Plus, payment data is encrypted during the transfer to protect sensitive information during digital payments. This mitigates the risk of data breaches, boosting customer trust and ensuring legal compliance.

And instead of transmitting the actual card details, tokenization reduces the risk of data theft. Even if intercepted, these tokens are useless without the actual decryption key.

Banks and payment processors also use algorithms to detect fraudulent transactions. And PCI-compliant technology also features its own set of security measures.

  1. Tracking

Going digital tends to help tracking across the board, including payment technology.

With digital payments, you can monitor real-time transactions, allowing for immediate confirmation and transparency. This can be especially useful for managing cash flow, inventory, and customer demand.

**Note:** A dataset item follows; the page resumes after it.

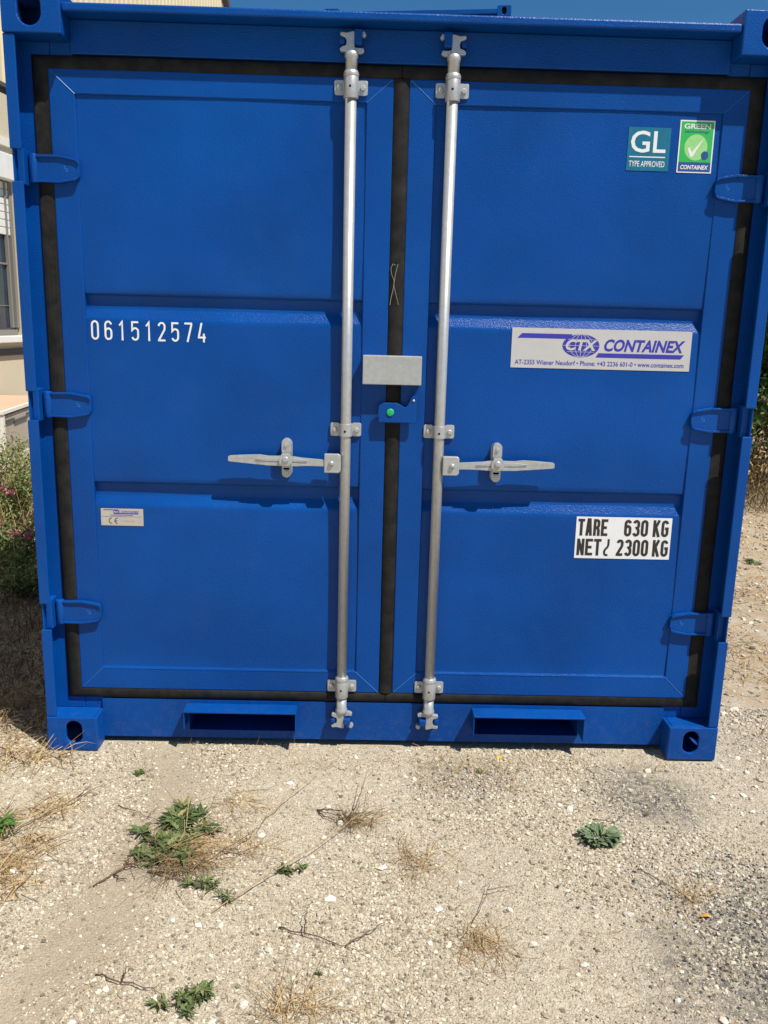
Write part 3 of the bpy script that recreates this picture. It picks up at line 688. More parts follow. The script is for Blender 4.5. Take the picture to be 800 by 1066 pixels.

Payment gateways and processors provide detailed transaction histories, analytics, and insights. This includes sales volume, customer preferences, peak sales times, and more.

Digital payments also simplify account reconciliation of sales data with bank statements, reducing the time and effort required to handle accounts.

Many digital payment platforms also integrate with loyalty programs or offer incentives for larger transactions, encouraging customers to add more items to their shopping carts. This can increase the AOV by offering cashback, discounts, or loyalty points on higher-value purchases.

Should digital payment replace all cash?

The matter of going completely cashless is certainly subjective. Looking at it from a purely business standpoint, businesses that can accept both digital payments and cash payments stand to benefit the most.

Though a cashless society has been the trend for a while, there’s still a core group of consumers who prefer cash. In fact, cash is even making a comeback in some circles.

So the long and short of it is this: No, digital payments don’t need to replace all cash, but your business should definitely embrace all different types of digital payments if you want to drive sales and retention.